Task details =
Retype the listing that follows, word for word.

Collected data =

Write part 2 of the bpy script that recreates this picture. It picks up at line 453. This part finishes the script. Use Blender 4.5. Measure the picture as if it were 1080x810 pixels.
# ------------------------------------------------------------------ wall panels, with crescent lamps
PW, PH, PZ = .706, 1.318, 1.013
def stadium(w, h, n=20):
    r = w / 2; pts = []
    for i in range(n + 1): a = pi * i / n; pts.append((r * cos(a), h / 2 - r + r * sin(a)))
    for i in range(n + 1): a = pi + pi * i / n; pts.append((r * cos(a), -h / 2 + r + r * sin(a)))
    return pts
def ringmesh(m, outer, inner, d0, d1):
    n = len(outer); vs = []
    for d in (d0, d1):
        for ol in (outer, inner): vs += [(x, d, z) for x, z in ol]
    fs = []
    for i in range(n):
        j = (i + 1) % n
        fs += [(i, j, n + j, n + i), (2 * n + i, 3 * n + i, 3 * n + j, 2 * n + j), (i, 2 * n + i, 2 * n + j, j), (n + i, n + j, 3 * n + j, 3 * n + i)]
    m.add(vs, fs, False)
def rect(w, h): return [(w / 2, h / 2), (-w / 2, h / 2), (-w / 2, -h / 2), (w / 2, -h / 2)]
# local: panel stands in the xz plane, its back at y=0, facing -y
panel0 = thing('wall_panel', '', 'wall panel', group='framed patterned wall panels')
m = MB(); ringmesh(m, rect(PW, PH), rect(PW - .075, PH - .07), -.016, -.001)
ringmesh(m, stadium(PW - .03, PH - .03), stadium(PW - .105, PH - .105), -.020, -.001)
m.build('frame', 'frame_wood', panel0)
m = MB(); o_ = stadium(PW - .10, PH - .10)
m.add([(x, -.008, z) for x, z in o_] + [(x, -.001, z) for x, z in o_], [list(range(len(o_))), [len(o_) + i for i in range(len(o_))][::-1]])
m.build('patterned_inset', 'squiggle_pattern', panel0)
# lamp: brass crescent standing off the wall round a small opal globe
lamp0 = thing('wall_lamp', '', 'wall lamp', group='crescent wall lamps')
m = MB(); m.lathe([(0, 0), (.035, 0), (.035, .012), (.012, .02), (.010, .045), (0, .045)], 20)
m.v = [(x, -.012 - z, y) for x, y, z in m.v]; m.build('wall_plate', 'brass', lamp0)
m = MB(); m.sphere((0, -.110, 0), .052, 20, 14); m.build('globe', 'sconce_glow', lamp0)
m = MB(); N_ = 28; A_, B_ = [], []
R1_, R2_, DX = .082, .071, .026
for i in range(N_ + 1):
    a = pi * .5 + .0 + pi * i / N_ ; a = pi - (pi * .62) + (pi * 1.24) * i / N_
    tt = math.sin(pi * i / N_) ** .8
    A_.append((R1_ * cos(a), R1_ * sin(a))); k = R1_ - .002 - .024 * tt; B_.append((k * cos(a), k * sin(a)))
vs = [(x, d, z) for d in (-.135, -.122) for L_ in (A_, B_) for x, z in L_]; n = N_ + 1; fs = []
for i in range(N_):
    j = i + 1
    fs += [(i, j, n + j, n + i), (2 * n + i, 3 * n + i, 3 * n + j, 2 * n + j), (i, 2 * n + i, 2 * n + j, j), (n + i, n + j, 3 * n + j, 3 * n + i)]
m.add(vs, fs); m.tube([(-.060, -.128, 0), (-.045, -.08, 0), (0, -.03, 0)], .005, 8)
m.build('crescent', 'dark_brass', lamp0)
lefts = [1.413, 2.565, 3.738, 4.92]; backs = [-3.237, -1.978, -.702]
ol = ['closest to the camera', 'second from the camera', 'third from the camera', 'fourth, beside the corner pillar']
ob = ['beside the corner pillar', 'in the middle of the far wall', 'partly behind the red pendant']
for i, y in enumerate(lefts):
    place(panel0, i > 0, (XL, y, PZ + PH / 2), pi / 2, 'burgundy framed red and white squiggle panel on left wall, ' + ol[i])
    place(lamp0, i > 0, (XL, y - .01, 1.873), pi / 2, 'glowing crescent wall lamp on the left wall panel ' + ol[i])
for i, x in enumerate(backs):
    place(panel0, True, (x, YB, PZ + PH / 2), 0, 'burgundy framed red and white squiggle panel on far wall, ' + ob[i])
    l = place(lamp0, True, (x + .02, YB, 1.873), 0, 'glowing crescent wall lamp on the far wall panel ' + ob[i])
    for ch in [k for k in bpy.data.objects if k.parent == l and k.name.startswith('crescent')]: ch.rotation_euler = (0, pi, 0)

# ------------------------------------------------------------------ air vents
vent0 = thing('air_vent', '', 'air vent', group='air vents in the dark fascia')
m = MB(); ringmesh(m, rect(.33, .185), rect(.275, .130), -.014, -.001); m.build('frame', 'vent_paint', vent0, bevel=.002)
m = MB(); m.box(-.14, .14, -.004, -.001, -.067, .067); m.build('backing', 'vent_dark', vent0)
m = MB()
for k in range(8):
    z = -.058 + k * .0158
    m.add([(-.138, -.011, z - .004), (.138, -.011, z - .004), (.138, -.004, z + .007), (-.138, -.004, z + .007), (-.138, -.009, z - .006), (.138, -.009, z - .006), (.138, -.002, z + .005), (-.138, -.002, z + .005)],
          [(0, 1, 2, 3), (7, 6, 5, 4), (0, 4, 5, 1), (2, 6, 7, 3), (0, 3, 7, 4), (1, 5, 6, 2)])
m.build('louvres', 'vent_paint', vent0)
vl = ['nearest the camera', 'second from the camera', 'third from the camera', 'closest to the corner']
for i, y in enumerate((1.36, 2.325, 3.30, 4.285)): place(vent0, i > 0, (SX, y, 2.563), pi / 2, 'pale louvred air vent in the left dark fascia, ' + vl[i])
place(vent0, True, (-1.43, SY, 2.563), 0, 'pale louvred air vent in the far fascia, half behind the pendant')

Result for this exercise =
Write part 2 of the bpy script that recreates this picture. It picks up at line 453. This part finishes the script. Use Blender 4.5. Measure the picture as if it were 1080x810 pixels.
# ------------------------------------------------------------------ wall panels, with crescent lamps
PW, PH, PZ = .706, 1.318, 1.013
def stadium(w, h, n=20):
    r = w / 2; pts = []
    for i in range(n + 1): a = pi * i / n; pts.append((r * cos(a), h / 2 - r + r * sin(a)))
    for i in range(n + 1): a = pi + pi * i / n; pts.append((r * cos(a), -h / 2 + r + r * sin(a)))
    return pts
def ringmesh(m, outer, inner, d0, d1):
    n = len(outer); vs = []
    for d in (d0, d1):
        for ol in (outer, inner): vs += [(x, d, z) for x, z in ol]
    fs = []
    for i in range(n):
        j = (i + 1) % n
        fs += [(i, j, n + j, n + i), (2 * n + i, 3 * n + i, 3 * n + j, 2 * n + j), (i, 2 * n + i, 2 * n + j, j), (n + i, n + j, 3 * n + j, 3 * n + i)]
    m.add(vs, fs, False)
def rect(w, h): return [(w / 2, h / 2), (-w / 2, h / 2), (-w / 2, -h / 2), (w / 2, -h / 2)]
# local: panel stands in the xz plane, its back at y=0, facing -y
panel0 = thing('wall_panel', '', 'wall panel', group='framed patterned wall panels')
m = MB(); ringmesh(m, rect(PW, PH), rect(PW - .075, PH - .07), -.016, -.001)
ringmesh(m, stadium(PW - .03, PH - .03), stadium(PW - .105, PH - .105), -.020, -.001)
m.build('frame', 'frame_wood', panel0)
m = MB(); o_ = stadium(PW - .10, PH - .10)
m.add([(x, -.008, z) for x, z in o_] + [(x, -.001, z) for x, z in o_], [list(range(len(o_))), [len(o_) + i for i in range(len(o_))][::-1]])
m.build('patterned_inset', 'squiggle_pattern', panel0)
# lamp: brass crescent standing off the wall round a small opal globe
lamp0 = thing('wall_lamp', '', 'wall lamp', group='crescent wall lamps')
m = MB(); m.lathe([(0, 0), (.035, 0), (.035, .012), (.012, .02), (.010, .045), (0, .045)], 20)
m.v = [(x, -.012 - z, y) for x, y, z in m.v]; m.build('wall_plate', 'brass', lamp0)
m = MB(); m.sphere((0, -.110, 0), .052, 20, 14); m.build('globe', 'sconce_glow', lamp0)
m = MB(); N_ = 28; A_, B_ = [], []
R1_, R2_, DX = .082, .071, .026
for i in range(N_ + 1):
    a = pi * .5 + .0 + pi * i / N_ ; a = pi - (pi * .62) + (pi * 1.24) * i / N_
    tt = math.sin(pi * i / N_) ** .8
    A_.append((R1_ * cos(a), R1_ * sin(a))); k = R1_ - .002 - .024 * tt; B_.append((k * cos(a), k * sin(a)))
vs = [(x, d, z) for d in (-.135, -.122) for L_ in (A_, B_) for x, z in L_]; n = N_ + 1; fs = []
for i in range(N_):
    j = i + 1
    fs += [(i, j, n + j, n + i), (2 * n + i, 3 * n + i, 3 * n + j, 2 * n + j), (i, 2 * n + i, 2 * n + j, j), (n + i, n + j, 3 * n + j, 3 * n + i)]
m.add(vs, fs); m.tube([(-.060, -.128, 0), (-.045, -.08, 0), (0, -.03, 0)], .005, 8)
m.build('crescent', 'dark_brass', lamp0)
lefts = [1.413, 2.565, 3.738, 4.92]; backs = [-3.237, -1.978, -.702]
ol = ['closest to the camera', 'second from the camera', 'third from the camera', 'fourth, beside the corner pillar']
ob = ['beside the corner pillar', 'in the middle of the far wall', 'partly behind the red pendant']
for i, y in enumerate(lefts):
    place(panel0, i > 0, (XL, y, PZ + PH / 2), pi / 2, 'burgundy framed red and white squiggle panel on left wall, ' + ol[i])
    place(lamp0, i > 0, (XL, y - .01, 1.873), pi / 2, 'glowing crescent wall lamp on the left wall panel ' + ol[i])
for i, x in enumerate(backs):
    place(panel0, True, (x, YB, PZ + PH / 2), 0, 'burgundy framed red and white squiggle panel on far wall, ' + ob[i])
    l = place(lamp0, True, (x + .02, YB, 1.873), 0, 'glowing crescent wall lamp on the far wall panel ' + ob[i])
    for ch in [k for k in bpy.data.objects if k.parent == l and k.name.startswith('crescent')]: ch.rotation_euler = (0, pi, 0)

# ------------------------------------------------------------------ air vents
vent0 = thing('air_vent', '', 'air vent', group='air vents in the dark fascia')
m = MB(); ringmesh(m, rect(.33, .185), rect(.275, .130), -.014, -.001); m.build('frame', 'vent_paint', vent0, bevel=.002)
m = MB(); m.box(-.14, .14, -.004, -.001, -.067, .067); m.build('backing', 'vent_dark', vent0)
m = MB()
for k in range(8):
    z = -.058 + k * .0158
    m.add([(-.138, -.011, z - .004), (.138, -.011, z - .004), (.138, -.004, z + .007), (-.138, -.004, z + .007), (-.138, -.009, z - .006), (.138, -.009, z - .006), (.138, -.002, z + .005), (-.138, -.002, z + .005)],
          [(0, 1, 2, 3), (7, 6, 5, 4), (0, 4, 5, 1), (2, 6, 7, 3), (0, 3, 7, 4), (1, 5, 6, 2)])
m.build('louvres', 'vent_paint', vent0)
vl = ['nearest the camera', 'second from the camera', 'third from the camera', 'closest to the corner']
for i, y in enumerate((1.36, 2.325, 3.30, 4.285)): place(vent0, i > 0, (SX, y, 2.563), pi / 2, 'pale louvred air vent in the left dark fascia, ' + vl[i])
place(vent0, True, (-1.43, SY, 2.563), 0, 'pale louvred air vent in the far fascia, half behind the pendant')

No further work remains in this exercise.